Sheikh Muhammad Idrissa, Ketua Asosiasi Muslim Malawi (MAM) menyebut inisiatif itu sebagai "terobosan" untuk menegakkan penghormatan terhadap nilai-nilai agama dalam masyarakat Muslim.
"Inisiatif ini merupakan terobosan besar untuk membuat orang menghormati nilai-nilai agama. Ini adalah langkah ke arah yang benar dan datang pada waktu yang tepat," kata Sheikh Idrissa.
"Perempuan Muslim merasa dihormati ketika mereka memakai jilbab. Oleh karena itu, inisiatif ini memerlukan berkah dan dukungan dari umat Islam seluruhnya. Sebab promosi ini merupakan perintah agama kita,” tambah Sheikh Idrissa.
"Sebelumnya, perempuan muda Muslim Malawi tidak mendukung jilbab, karena mereka takut dianiaya, tetapi saat ini, melihat gadis-gadis mengenakan jilbab di tempat umum merupakan hal yang umum. Ini jelas menggarisbawahi pentingnya jilbab dalam Islam."
Ulama terkenal itu menegaskan pentingnya inisiatif tersebut untuk menghadapi kenaikan modernisme dan penurunan kesopanan dalam masyarakat Malawi.
"Kadang-kadang kembali sebelum tahun 1994 ketika Malawi menjadi bangsa yang majemuk, perempuan Muslim yang mengenakan jilbab dianggap terbelakang dan tidak berpendidikan. Tapi hari ini, itu (jilbab) telah menjadi simbol dari kesopanan bahwa perempuan kami sedang dikagumi oleh perempuan dari kelompok agama lain untuk berpakaian seperti mereka," tambahnya.
Ketua Organisasi Perempuan Muslim Nasional, Fatima Ndaila, juga memuji inisiatif itu dan meminta dukungan kolektif untuk keberhasilannya.
"Dengan kebebasan berpakaian yang berlaku di negara tersebut, perempuan saling bersaing dalam hal gaya berpakaian. Oleh karena itu, promosi ini harus dirayakan untuk mengapresiasi tindakan mereka yang berupaya untuk mempromosikan jilbab," kata Ndaila.
"Ini adalah manifestasi yang jelas tentang berapa banyak nilai-nilai agama, yang mengubah kehidupan anak-anak kita. Sebagai orang tua, kami mendukung penuh inisiatif ini."
Malawi adalah negara agama sekuler, tapi beragam. Sedangkan Islam merupakan agama terbesar kedua setelah Kristen. Muslim mencapai 36 persen dari 16 juta penduduk negara itu.
Lemani mengatakan kelompoknya tidak akan dikalahkan oleh pengaruh meningkatnya berpakaian modern yang menyusup negara.

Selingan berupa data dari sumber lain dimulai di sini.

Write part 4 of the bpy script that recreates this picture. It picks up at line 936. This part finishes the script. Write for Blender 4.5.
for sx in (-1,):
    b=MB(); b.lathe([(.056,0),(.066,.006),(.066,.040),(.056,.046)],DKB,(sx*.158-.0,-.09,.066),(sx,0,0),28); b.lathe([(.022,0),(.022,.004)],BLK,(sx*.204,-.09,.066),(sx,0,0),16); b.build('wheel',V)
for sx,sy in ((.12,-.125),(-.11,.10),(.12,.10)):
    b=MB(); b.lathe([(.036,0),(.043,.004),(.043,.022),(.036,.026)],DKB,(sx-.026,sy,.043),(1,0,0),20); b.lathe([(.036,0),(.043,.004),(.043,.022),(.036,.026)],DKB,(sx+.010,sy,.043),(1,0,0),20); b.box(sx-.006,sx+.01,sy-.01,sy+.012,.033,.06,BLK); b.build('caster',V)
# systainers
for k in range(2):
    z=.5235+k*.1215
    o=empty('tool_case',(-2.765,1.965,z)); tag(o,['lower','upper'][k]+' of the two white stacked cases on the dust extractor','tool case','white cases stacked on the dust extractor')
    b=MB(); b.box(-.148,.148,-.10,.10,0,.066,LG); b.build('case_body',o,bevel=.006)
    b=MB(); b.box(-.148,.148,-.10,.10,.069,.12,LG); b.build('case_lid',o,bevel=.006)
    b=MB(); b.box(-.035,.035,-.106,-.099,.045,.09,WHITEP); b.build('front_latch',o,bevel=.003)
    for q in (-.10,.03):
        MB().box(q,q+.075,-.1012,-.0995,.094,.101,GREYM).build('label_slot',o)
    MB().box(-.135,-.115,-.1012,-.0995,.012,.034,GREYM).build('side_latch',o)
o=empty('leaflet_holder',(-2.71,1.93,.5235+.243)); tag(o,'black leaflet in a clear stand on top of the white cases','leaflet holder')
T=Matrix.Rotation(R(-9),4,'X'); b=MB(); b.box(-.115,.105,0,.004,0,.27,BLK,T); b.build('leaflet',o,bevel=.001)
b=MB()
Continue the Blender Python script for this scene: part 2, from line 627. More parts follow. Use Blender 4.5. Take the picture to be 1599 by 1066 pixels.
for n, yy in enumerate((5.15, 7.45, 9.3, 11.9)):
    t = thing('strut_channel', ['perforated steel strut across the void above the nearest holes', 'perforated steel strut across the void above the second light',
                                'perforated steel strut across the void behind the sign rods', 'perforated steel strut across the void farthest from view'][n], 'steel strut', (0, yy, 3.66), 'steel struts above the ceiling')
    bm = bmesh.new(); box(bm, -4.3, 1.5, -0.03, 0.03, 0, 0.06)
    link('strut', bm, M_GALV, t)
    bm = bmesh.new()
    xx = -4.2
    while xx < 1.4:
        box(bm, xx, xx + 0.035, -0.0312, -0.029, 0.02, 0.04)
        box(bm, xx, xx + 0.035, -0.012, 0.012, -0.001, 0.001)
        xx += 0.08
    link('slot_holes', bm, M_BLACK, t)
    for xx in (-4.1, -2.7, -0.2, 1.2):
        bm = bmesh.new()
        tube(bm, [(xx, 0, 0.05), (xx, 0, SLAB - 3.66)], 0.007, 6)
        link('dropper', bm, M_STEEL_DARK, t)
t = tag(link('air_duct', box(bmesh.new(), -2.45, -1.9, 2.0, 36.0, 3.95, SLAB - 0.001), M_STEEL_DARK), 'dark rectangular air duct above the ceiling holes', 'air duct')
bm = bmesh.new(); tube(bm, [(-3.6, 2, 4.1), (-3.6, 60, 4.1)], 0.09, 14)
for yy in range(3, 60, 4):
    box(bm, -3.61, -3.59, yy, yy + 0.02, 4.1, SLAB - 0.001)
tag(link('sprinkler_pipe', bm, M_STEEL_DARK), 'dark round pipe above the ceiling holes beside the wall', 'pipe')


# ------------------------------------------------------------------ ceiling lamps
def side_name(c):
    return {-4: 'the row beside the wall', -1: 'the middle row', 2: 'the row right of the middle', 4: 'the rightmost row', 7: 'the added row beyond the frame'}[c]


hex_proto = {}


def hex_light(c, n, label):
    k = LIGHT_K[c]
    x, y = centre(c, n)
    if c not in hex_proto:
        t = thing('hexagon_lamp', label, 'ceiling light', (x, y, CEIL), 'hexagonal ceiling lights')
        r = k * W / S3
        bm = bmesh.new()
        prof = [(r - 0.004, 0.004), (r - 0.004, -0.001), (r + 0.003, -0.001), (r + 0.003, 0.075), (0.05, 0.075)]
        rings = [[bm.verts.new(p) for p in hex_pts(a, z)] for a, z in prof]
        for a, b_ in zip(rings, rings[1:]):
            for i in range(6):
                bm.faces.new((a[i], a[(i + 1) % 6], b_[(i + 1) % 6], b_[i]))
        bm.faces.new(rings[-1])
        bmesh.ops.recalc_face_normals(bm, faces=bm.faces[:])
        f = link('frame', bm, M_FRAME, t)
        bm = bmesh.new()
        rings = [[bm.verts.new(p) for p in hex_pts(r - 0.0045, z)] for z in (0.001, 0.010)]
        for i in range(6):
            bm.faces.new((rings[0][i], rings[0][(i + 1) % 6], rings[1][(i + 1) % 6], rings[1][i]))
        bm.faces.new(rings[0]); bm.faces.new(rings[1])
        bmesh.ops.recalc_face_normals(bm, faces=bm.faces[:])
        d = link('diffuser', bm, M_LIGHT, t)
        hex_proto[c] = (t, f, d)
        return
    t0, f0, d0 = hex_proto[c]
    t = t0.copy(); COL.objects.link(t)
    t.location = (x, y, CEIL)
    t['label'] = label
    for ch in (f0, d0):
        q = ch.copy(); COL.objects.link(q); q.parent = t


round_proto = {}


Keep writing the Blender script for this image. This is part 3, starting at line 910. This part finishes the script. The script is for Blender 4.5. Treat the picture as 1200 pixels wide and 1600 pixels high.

"Kami akan tetap fokus dengan misi kami untuk membuat perempuan Muslim menjadi panutan dalam berbusana. Kami berkeinginan untuk meningkatkan status perempuan Muslim melalui inisiatif ini dan mencapai sebuah masyarakat Muslim yang layak contoh." Kata pendiri gerakan Hijab Sisters of Malawi itu.